With his theory, Arius threatened authentic faith in Christ, declaring that the Logos was not a true God but a created God, a creature "halfway" between God and man who hence remained for ever inaccessible to us. The Bishops gathered in Nicaea responded by developing and establishing the "Symbol of faith" ["Creed"] which, completed later at the First Council of Constantinople, has endured in the traditions of various Christian denominations and in the liturgy as the Niceno-Constantinopolitan Creed.
And the opening of the chapter on St. Athanasius in Adrian Fortescue's The Greek Fathers: Their Lives and Writings:
SAINT ATHANASIUS (293-373)
Athanasius, some time Patriarch of Alexandria, is the first and, without question, the greatest of the Greek Fathers.

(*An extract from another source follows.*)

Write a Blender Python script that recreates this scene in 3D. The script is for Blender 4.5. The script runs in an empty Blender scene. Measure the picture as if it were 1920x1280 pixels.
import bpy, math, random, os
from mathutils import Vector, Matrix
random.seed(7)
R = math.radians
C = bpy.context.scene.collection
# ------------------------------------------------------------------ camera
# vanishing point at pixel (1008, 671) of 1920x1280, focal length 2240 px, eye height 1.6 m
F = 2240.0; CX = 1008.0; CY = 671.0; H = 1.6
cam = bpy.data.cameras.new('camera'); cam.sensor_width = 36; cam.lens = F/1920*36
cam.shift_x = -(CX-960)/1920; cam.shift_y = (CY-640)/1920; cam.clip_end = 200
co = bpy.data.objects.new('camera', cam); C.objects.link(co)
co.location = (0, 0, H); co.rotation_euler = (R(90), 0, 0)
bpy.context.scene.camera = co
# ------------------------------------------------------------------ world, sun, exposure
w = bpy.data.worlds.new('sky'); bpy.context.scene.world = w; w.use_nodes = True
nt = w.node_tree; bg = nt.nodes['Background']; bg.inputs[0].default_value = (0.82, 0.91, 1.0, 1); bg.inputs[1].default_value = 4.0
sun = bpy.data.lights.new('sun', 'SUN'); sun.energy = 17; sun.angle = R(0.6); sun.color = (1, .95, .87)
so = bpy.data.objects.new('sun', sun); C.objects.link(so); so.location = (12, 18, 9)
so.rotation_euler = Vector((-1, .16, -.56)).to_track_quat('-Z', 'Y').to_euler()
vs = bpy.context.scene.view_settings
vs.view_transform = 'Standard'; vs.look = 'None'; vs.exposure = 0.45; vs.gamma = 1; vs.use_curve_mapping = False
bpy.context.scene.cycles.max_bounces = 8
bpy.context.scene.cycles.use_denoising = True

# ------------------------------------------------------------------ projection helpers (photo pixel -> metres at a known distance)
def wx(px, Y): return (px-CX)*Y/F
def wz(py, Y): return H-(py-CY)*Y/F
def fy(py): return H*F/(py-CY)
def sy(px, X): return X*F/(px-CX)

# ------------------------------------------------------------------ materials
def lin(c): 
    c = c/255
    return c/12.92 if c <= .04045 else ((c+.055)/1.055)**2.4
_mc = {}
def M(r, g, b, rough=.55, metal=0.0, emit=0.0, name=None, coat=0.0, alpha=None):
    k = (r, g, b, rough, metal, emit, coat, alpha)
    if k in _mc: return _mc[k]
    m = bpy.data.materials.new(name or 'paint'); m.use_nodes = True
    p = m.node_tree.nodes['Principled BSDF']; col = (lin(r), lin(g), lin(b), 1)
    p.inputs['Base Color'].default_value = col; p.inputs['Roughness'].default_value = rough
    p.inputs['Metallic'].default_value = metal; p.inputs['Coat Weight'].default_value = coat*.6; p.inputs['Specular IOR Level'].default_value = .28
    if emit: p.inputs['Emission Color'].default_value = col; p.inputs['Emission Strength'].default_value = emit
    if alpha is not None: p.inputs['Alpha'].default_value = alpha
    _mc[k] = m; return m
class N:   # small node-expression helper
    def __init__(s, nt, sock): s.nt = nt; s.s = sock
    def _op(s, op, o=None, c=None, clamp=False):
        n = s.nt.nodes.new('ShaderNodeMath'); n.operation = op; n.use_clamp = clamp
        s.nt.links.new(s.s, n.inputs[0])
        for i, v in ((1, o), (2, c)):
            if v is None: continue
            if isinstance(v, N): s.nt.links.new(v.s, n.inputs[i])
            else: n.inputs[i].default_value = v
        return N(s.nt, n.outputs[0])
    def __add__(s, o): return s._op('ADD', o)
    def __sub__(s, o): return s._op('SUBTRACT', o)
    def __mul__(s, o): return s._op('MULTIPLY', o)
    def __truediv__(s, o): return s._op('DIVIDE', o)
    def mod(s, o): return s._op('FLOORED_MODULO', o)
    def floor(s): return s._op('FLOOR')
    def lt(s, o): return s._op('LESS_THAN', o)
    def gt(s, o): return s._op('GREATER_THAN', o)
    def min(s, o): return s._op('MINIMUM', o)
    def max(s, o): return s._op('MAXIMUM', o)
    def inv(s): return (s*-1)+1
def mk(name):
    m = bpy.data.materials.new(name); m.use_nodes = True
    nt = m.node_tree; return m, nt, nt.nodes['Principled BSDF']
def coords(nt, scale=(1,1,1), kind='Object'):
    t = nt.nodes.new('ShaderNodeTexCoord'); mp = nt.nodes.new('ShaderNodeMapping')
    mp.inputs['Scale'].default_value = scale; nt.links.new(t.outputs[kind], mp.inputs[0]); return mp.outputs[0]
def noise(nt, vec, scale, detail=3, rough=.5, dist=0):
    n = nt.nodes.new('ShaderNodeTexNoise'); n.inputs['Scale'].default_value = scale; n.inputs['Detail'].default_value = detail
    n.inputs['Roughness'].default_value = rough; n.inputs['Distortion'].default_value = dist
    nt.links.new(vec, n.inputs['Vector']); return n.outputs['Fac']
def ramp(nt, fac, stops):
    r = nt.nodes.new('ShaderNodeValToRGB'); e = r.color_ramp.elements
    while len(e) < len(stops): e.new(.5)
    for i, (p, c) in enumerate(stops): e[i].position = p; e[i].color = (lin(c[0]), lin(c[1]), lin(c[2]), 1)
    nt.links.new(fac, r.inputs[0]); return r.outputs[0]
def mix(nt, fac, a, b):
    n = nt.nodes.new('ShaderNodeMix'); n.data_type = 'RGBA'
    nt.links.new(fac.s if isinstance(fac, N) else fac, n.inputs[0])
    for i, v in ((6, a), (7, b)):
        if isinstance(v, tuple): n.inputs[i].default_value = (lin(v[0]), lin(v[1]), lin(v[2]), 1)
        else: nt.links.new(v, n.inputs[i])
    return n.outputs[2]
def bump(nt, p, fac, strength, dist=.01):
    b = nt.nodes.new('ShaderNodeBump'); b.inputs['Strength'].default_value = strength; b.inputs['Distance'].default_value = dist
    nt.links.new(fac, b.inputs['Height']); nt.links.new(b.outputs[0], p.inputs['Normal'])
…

The apostolic Fathers and apologists had written in Greek, but they form classes of their own. When we speak of the Greek Fathers, we mean the great saints who in the eastern part of the empire wrote defences of the faith in various forms after the age of persecution was over, during the time of the great heresies, that is, in the fourth and fifth centuries.
Of these Greek Fathers, Saint Athanasius is the first in order of time. Against each of the heresies, the Church had some one great champion, one leader who stood for the Catholic side against the heretics as the chief defender of the faith, who was the acknowledged guide of the others. The first heresy after the persecution was Arianism; it was also the most disastrous and far-reaching in its effects. And Saint Athanasius was the defender of the faith against the Arians.
There were others too, Saint Hilary in the west, Saint Basil and the Gregories. Every Father of this time has something to say against the Arians, but they all acknowledged Athanasius as their leader. From the beginning, he had been the chief opponent of Arius, so much so that "Athanasian" was often used as the name of the Catholic party, as opposed to "Arian". To tell the story of his life is practically to tell that of the Arian troubles. He lived through the whole movement. As a young deacon he saw it begin, and for nearly fifty years he fought it from his throne by the Nile. His name was always the watchword for either side.
Every Arian synod declared its policy to be "away with Athanasius"; every Catholic synod took up his defence. Under five emperors and five popes, he was the one tower of strength and rallying point to all Catholics in that hopeless confusion of synods and anti-synods, banishments and usurpations. Five times he himself was driven into exile for the faith, and when at last he died in his own home, the most famous bishop of his time, he had won his fight; Arianism was practically dead too. And he left a name whose glory no length of time can ever make us forget.